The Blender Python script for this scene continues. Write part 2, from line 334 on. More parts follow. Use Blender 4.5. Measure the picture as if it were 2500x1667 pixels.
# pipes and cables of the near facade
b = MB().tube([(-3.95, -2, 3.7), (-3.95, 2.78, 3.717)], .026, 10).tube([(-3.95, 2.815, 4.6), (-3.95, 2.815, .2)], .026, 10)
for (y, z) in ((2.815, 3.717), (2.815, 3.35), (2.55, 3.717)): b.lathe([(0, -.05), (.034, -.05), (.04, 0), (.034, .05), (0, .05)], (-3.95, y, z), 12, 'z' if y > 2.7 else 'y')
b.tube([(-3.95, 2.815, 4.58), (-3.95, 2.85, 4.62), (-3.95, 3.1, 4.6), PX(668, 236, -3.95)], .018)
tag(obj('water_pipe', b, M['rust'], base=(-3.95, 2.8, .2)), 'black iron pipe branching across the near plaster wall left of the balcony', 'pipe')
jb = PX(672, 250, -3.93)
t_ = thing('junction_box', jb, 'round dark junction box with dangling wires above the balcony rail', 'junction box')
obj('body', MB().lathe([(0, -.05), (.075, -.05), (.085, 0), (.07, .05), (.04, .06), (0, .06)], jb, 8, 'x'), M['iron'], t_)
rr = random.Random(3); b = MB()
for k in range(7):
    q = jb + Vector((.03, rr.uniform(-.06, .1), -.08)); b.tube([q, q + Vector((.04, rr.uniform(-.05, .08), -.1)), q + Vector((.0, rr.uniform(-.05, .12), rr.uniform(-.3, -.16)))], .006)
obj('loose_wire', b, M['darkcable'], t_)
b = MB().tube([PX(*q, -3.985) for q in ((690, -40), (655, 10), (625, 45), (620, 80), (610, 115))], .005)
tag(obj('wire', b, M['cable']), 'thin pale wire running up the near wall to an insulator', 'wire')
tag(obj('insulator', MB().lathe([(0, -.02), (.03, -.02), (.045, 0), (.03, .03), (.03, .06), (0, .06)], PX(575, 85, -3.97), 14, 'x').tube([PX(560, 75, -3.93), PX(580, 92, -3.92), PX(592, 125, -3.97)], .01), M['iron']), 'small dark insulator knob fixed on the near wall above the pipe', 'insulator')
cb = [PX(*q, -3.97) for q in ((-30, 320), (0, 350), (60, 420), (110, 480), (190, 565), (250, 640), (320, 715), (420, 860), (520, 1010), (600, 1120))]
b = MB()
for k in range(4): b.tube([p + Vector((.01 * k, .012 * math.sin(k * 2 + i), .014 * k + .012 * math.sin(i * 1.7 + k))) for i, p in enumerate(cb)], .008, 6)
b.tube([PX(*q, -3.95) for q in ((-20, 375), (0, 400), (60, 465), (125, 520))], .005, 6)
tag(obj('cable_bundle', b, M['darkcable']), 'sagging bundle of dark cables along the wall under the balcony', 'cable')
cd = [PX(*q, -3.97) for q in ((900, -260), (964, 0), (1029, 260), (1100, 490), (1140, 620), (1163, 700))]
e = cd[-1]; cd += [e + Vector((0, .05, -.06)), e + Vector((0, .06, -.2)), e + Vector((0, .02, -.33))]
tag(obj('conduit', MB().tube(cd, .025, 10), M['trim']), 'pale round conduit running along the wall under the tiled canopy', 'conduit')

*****

• [Your instructions] Retype the material in full. Each word must match.

• [Answer to this exercise]
The Blender Python script for this scene continues. Write part 2, from line 334 on. More parts follow. Use Blender 4.5. Measure the picture as if it were 2500x1667 pixels.
# pipes and cables of the near facade
b = MB().tube([(-3.95, -2, 3.7), (-3.95, 2.78, 3.717)], .026, 10).tube([(-3.95, 2.815, 4.6), (-3.95, 2.815, .2)], .026, 10)
for (y, z) in ((2.815, 3.717), (2.815, 3.35), (2.55, 3.717)): b.lathe([(0, -.05), (.034, -.05), (.04, 0), (.034, .05), (0, .05)], (-3.95, y, z), 12, 'z' if y > 2.7 else 'y')
b.tube([(-3.95, 2.815, 4.58), (-3.95, 2.85, 4.62), (-3.95, 3.1, 4.6), PX(668, 236, -3.95)], .018)
tag(obj('water_pipe', b, M['rust'], base=(-3.95, 2.8, .2)), 'black iron pipe branching across the near plaster wall left of the balcony', 'pipe')
jb = PX(672, 250, -3.93)
t_ = thing('junction_box', jb, 'round dark junction box with dangling wires above the balcony rail', 'junction box')
obj('body', MB().lathe([(0, -.05), (.075, -.05), (.085, 0), (.07, .05), (.04, .06), (0, .06)], jb, 8, 'x'), M['iron'], t_)
rr = random.Random(3); b = MB()
for k in range(7):
    q = jb + Vector((.03, rr.uniform(-.06, .1), -.08)); b.tube([q, q + Vector((.04, rr.uniform(-.05, .08), -.1)), q + Vector((.0, rr.uniform(-.05, .12), rr.uniform(-.3, -.16)))], .006)
obj('loose_wire', b, M['darkcable'], t_)
b = MB().tube([PX(*q, -3.985) for q in ((690, -40), (655, 10), (625, 45), (620, 80), (610, 115))], .005)
tag(obj('wire', b, M['cable']), 'thin pale wire running up the near wall to an insulator', 'wire')
tag(obj('insulator', MB().lathe([(0, -.02), (.03, -.02), (.045, 0), (.03, .03), (.03, .06), (0, .06)], PX(575, 85, -3.97), 14, 'x').tube([PX(560, 75, -3.93), PX(580, 92, -3.92), PX(592, 125, -3.97)], .01), M['iron']), 'small dark insulator knob fixed on the near wall above the pipe', 'insulator')
cb = [PX(*q, -3.97) for q in ((-30, 320), (0, 350), (60, 420), (110, 480), (190, 565), (250, 640), (320, 715), (420, 860), (520, 1010), (600, 1120))]
b = MB()
for k in range(4): b.tube([p + Vector((.01 * k, .012 * math.sin(k * 2 + i), .014 * k + .012 * math.sin(i * 1.7 + k))) for i, p in enumerate(cb)], .008, 6)
b.tube([PX(*q, -3.95) for q in ((-20, 375), (0, 400), (60, 465), (125, 520))], .005, 6)
tag(obj('cable_bundle', b, M['darkcable']), 'sagging bundle of dark cables along the wall under the balcony', 'cable')
cd = [PX(*q, -3.97) for q in ((900, -260), (964, 0), (1029, 260), (1100, 490), (1140, 620), (1163, 700))]
e = cd[-1]; cd += [e + Vector((0, .05, -.06)), e + Vector((0, .06, -.2)), e + Vector((0, .02, -.33))]
tag(obj('conduit', MB().tube(cd, .025, 10), M['trim']), 'pale round conduit running along the wall under the tiled canopy', 'conduit')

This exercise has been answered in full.